[DATASET EXCERPT start]
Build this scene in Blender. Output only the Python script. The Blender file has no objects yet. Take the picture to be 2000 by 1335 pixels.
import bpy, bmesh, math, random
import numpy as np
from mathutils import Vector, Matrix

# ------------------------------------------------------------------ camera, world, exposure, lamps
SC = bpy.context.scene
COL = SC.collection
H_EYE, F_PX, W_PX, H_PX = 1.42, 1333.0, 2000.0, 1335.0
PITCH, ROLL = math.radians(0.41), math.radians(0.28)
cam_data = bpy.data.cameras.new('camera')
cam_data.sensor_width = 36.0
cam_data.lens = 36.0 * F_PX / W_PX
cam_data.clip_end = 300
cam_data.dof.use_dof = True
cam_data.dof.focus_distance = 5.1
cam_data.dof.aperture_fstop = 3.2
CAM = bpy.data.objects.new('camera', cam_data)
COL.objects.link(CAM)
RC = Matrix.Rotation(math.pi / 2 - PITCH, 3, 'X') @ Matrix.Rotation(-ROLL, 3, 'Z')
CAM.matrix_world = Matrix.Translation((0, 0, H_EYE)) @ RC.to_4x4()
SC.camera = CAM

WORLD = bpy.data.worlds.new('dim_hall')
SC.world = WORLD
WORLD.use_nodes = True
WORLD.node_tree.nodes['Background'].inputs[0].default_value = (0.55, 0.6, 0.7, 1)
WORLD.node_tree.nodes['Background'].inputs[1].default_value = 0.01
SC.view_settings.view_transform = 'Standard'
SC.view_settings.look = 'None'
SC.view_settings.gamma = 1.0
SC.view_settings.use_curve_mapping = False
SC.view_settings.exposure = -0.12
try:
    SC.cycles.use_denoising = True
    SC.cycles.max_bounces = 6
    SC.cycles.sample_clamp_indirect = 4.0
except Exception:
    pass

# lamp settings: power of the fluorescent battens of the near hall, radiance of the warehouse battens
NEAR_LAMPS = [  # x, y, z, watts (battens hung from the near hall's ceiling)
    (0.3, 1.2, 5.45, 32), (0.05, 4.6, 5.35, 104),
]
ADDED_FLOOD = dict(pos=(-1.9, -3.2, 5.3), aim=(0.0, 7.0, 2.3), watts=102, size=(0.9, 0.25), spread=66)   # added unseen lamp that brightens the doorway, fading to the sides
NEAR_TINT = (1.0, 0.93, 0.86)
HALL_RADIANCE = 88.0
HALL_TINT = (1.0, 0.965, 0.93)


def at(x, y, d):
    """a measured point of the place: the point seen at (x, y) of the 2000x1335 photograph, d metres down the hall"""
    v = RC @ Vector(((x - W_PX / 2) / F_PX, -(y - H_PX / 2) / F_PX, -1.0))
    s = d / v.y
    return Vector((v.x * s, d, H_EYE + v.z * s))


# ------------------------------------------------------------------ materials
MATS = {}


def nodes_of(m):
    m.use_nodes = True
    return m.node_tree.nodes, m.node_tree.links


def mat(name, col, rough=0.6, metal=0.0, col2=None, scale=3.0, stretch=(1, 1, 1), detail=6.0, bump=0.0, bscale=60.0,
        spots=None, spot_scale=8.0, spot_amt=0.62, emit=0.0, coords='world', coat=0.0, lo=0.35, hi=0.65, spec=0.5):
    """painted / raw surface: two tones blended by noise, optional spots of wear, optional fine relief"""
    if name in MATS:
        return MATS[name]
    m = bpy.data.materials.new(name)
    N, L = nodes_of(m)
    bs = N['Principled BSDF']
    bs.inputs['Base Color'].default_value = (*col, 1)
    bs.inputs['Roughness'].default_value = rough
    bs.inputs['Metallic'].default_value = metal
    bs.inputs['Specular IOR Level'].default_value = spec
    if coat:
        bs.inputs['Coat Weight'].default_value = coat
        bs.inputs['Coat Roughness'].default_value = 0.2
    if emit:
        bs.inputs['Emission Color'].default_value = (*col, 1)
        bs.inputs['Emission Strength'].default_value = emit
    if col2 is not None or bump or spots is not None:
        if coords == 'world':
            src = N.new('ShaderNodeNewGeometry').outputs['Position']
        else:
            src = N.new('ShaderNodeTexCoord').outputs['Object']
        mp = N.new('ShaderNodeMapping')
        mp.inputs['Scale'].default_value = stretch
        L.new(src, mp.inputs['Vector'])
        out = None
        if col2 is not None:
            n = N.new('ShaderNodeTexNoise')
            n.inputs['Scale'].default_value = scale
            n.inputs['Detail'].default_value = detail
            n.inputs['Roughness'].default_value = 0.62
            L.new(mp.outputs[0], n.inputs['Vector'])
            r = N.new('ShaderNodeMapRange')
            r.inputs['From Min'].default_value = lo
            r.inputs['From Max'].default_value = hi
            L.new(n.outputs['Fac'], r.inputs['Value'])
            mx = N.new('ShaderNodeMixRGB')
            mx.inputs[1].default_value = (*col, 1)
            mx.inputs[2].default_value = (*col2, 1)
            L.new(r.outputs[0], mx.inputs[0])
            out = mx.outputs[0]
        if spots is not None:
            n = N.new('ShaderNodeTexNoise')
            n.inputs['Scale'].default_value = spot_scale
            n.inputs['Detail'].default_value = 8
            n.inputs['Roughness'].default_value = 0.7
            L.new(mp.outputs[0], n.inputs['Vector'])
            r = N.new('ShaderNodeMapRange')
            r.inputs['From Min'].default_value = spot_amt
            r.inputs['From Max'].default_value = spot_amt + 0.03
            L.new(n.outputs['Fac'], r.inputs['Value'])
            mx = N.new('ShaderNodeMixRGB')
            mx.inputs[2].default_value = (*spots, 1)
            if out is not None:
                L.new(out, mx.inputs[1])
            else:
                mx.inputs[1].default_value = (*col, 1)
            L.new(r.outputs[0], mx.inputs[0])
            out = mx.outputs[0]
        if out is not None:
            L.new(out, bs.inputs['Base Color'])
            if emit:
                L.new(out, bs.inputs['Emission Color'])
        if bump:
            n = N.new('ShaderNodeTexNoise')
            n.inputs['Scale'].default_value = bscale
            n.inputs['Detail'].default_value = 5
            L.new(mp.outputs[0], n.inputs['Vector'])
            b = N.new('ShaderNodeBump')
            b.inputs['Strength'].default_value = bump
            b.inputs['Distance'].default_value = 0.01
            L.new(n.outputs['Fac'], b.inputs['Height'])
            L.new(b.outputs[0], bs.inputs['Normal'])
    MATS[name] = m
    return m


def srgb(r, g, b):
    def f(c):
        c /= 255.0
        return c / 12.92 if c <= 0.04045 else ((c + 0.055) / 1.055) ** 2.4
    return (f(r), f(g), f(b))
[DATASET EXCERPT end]
Repeat the whole listing exactly, keeping every line intact.

Build this scene in Blender. Output only the Python script. The Blender file has no objects yet. Take the picture to be 2000 by 1335 pixels.
import bpy, bmesh, math, random
import numpy as np
from mathutils import Vector, Matrix

# ------------------------------------------------------------------ camera, world, exposure, lamps
SC = bpy.context.scene
COL = SC.collection
H_EYE, F_PX, W_PX, H_PX = 1.42, 1333.0, 2000.0, 1335.0
PITCH, ROLL = math.radians(0.41), math.radians(0.28)
cam_data = bpy.data.cameras.new('camera')
cam_data.sensor_width = 36.0
cam_data.lens = 36.0 * F_PX / W_PX
cam_data.clip_end = 300
cam_data.dof.use_dof = True
cam_data.dof.focus_distance = 5.1
cam_data.dof.aperture_fstop = 3.2
CAM = bpy.data.objects.new('camera', cam_data)
COL.objects.link(CAM)
RC = Matrix.Rotation(math.pi / 2 - PITCH, 3, 'X') @ Matrix.Rotation(-ROLL, 3, 'Z')
CAM.matrix_world = Matrix.Translation((0, 0, H_EYE)) @ RC.to_4x4()
SC.camera = CAM

WORLD = bpy.data.worlds.new('dim_hall')
SC.world = WORLD
WORLD.use_nodes = True
WORLD.node_tree.nodes['Background'].inputs[0].default_value = (0.55, 0.6, 0.7, 1)
WORLD.node_tree.nodes['Background'].inputs[1].default_value = 0.01
SC.view_settings.view_transform = 'Standard'
SC.view_settings.look = 'None'
SC.view_settings.gamma = 1.0
SC.view_settings.use_curve_mapping = False
SC.view_settings.exposure = -0.12
try:
    SC.cycles.use_denoising = True
    SC.cycles.max_bounces = 6
    SC.cycles.sample_clamp_indirect = 4.0
except Exception:
    pass

# lamp settings: power of the fluorescent battens of the near hall, radiance of the warehouse battens
NEAR_LAMPS = [  # x, y, z, watts (battens hung from the near hall's ceiling)
    (0.3, 1.2, 5.45, 32), (0.05, 4.6, 5.35, 104),
]
ADDED_FLOOD = dict(pos=(-1.9, -3.2, 5.3), aim=(0.0, 7.0, 2.3), watts=102, size=(0.9, 0.25), spread=66)   # added unseen lamp that brightens the doorway, fading to the sides
NEAR_TINT = (1.0, 0.93, 0.86)
HALL_RADIANCE = 88.0
HALL_TINT = (1.0, 0.965, 0.93)


def at(x, y, d):
    """a measured point of the place: the point seen at (x, y) of the 2000x1335 photograph, d metres down the hall"""
    v = RC @ Vector(((x - W_PX / 2) / F_PX, -(y - H_PX / 2) / F_PX, -1.0))
    s = d / v.y
    return Vector((v.x * s, d, H_EYE + v.z * s))


# ------------------------------------------------------------------ materials
MATS = {}


def nodes_of(m):
    m.use_nodes = True
    return m.node_tree.nodes, m.node_tree.links


def mat(name, col, rough=0.6, metal=0.0, col2=None, scale=3.0, stretch=(1, 1, 1), detail=6.0, bump=0.0, bscale=60.0,
        spots=None, spot_scale=8.0, spot_amt=0.62, emit=0.0, coords='world', coat=0.0, lo=0.35, hi=0.65, spec=0.5):
    """painted / raw surface: two tones blended by noise, optional spots of wear, optional fine relief"""
    if name in MATS:
        return MATS[name]
    m = bpy.data.materials.new(name)
    N, L = nodes_of(m)
    bs = N['Principled BSDF']
    bs.inputs['Base Color'].default_value = (*col, 1)
    bs.inputs['Roughness'].default_value = rough
    bs.inputs['Metallic'].default_value = metal
    bs.inputs['Specular IOR Level'].default_value = spec
    if coat:
        bs.inputs['Coat Weight'].default_value = coat
        bs.inputs['Coat Roughness'].default_value = 0.2
    if emit:
        bs.inputs['Emission Color'].default_value = (*col, 1)
        bs.inputs['Emission Strength'].default_value = emit
    if col2 is not None or bump or spots is not None:
        if coords == 'world':
            src = N.new('ShaderNodeNewGeometry').outputs['Position']
        else:
            src = N.new('ShaderNodeTexCoord').outputs['Object']
        mp = N.new('ShaderNodeMapping')
        mp.inputs['Scale'].default_value = stretch
        L.new(src, mp.inputs['Vector'])
        out = None
        if col2 is not None:
            n = N.new('ShaderNodeTexNoise')
            n.inputs['Scale'].default_value = scale
            n.inputs['Detail'].default_value = detail
            n.inputs['Roughness'].default_value = 0.62
            L.new(mp.outputs[0], n.inputs['Vector'])
            r = N.new('ShaderNodeMapRange')
            r.inputs['From Min'].default_value = lo
            r.inputs['From Max'].default_value = hi
            L.new(n.outputs['Fac'], r.inputs['Value'])
            mx = N.new('ShaderNodeMixRGB')
            mx.inputs[1].default_value = (*col, 1)
            mx.inputs[2].default_value = (*col2, 1)
            L.new(r.outputs[0], mx.inputs[0])
            out = mx.outputs[0]
        if spots is not None:
            n = N.new('ShaderNodeTexNoise')
            n.inputs['Scale'].default_value = spot_scale
            n.inputs['Detail'].default_value = 8
            n.inputs['Roughness'].default_value = 0.7
            L.new(mp.outputs[0], n.inputs['Vector'])
            r = N.new('ShaderNodeMapRange')
            r.inputs['From Min'].default_value = spot_amt
            r.inputs['From Max'].default_value = spot_amt + 0.03
            L.new(n.outputs['Fac'], r.inputs['Value'])
            mx = N.new('ShaderNodeMixRGB')
            mx.inputs[2].default_value = (*spots, 1)
            if out is not None:
                L.new(out, mx.inputs[1])
            else:
                mx.inputs[1].default_value = (*col, 1)
            L.new(r.outputs[0], mx.inputs[0])
            out = mx.outputs[0]
        if out is not None:
            L.new(out, bs.inputs['Base Color'])
            if emit:
                L.new(out, bs.inputs['Emission Color'])
        if bump:
            n = N.new('ShaderNodeTexNoise')
            n.inputs['Scale'].default_value = bscale
            n.inputs['Detail'].default_value = 5
            L.new(mp.outputs[0], n.inputs['Vector'])
            b = N.new('ShaderNodeBump')
            b.inputs['Strength'].default_value = bump
            b.inputs['Distance'].default_value = 0.01
            L.new(n.outputs['Fac'], b.inputs['Height'])
            L.new(b.outputs[0], bs.inputs['Normal'])
    MATS[name] = m
    return m


def srgb(r, g, b):
    def f(c):
        c /= 255.0
        return c / 12.92 if c <= 0.04045 else ((c + 0.055) / 1.055) ** 2.4
    return (f(r), f(g), f(b))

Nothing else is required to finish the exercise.